How a Mother Writes a Better Blog

I can’t recall exactly how I first came across Jo Beaufoix’s blog, but ever since I landed on it, it has been on my site list here. Perhaps it has something to do with the fact that she is a writer, or perhaps it is her ability to portray life through her writing, but Jo has a knack for making her audience laugh.

Bounce Rates

Jo Beaufoix’s blog is the most popular outbound link here at Indigo Spot. That may be purely because of the curiosity factor. I mean, after all, it is a unique name that sticks out in a line-up, but when competing with links to sites such as 43 Folders, Daring Fireball, Upstart Blogger, and Zen Habits, it is impressive that even my meager traffic hits that link the most. And by the most, I mean four times as much as the second most popular link, which is Put Things Off (an awesome site in its own right, written by Nick Cernis).

What’s So Great About It?

Being a personal blog, Jo Beaufoix has the luxury of being about everything and anything and even nothing much at all depending on the writer’s mood. Lucky for us, her mood is often witty. If she hadn’t been on the ball, I would have never found the [wikiHow][8] article on [How to Be Comfortable Showering in Front of People][9]. Sure, the article is funny on its own. Some people may even find it practical. I prefer Jo’s perspective on the subject.

She writes about it in [Wiki-how does it again][10]. I don’t want to ruin the article by quoting the good bits, so here’s a sample to get you started, after which you should really click that link above and read it… and then bookmark her site and subscribe to the RSS feed.

Where was I? Oh, right.

Ok. Anyone want to comment here? About the bit about showering in front of others being natural?


Let’s do a quick survey shall we?

So How Does Any of This Make Her a Better Blogger?

I am so glad you asked. The web is full of sites that tell us [how to write effective blog posts][11],  [the effects of writing well on blog performance][12], [how to get more subscribers][13], and [what to write about to garner more readers][14], but while these are all excellent articles on proven techniques, there is something more to the formula. I propose that the following traits make for a blog that has stickiness and that is just plain better than the rest.

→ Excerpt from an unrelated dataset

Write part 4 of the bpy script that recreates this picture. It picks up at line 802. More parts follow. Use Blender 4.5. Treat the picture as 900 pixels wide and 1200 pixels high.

  • Quality Writing — Above all things, bloggers are writers. the web site is simply the medium of communication. Blogs should strive to provide excellent written content. How do you become a better writer?

  1. Write.
  2. Write more.
  3. Write even more.
  4. Write even more than that.
  5. Write when you don’t want to.
  6. Write when you do.
  7. Write when you have something to say.
  8. Write when you don’t.
  9. Write every day.
  10. Keep writing.
  • Real Stories — Life is far more interesting than anything we can imagine. Fiction writers may have come up with some outlandish concepts, but our daily lives sow the seeds of imagination, so keep it real and tell your readers a story. Use excerpts from your life to illustrate your points. People love to hear a good story. It’s even better of the readers can relate to you.
  • Compelling Content — This is difficult as the Internet is a huge audience, and you can’t please all of the people all of the time. However, you don’t have to pull a Henry Ford either (“Any customer can have a car painted any colour that he wants so long as it is black”). Keep the content interesting and the readers will come.
  • Open Communication — There are some bloggers who prefer not to have comments enabled on their sites. Even so, they are careful to respond courteously and regularly to other forms of communication such as e-mail. If you do host comments, it is in your best interest to respond to readers comments and try to address all of them. This builds community and makes readers feel at home. I consider this a form of gratitude and appreciation to those who deem your site interesting enough to spend their time on.
  • Regular Updates — Not to harp on it, but if you aren’t writing on your blog, then there is nothing to read. If there is nothing to read, then there is no reason for people to visit. At times it may seem like nobody stops by and that you are writing for no good reason. Hopefully your reason for writing isn’t validation from the World Wide Web, because while it may feel good to get “Dugg”, it isn’t a reason for being. This trait goes along with “Quality Writing”. If you are writing regularly, then you are improving two things at once. People will visit on their own time. Just make sure there’s something worthwhile for them to see when they do arrive.

Why Should I Care?

A talented professor I know wrote,

Things are interesting only when they are of concern for us.

My guess is that if you have read this far, then you probably do care. About what, exactly, is anyone’s guess. No matter. There is a more important question to answer.

What do you think makes a “better” blog/blogger?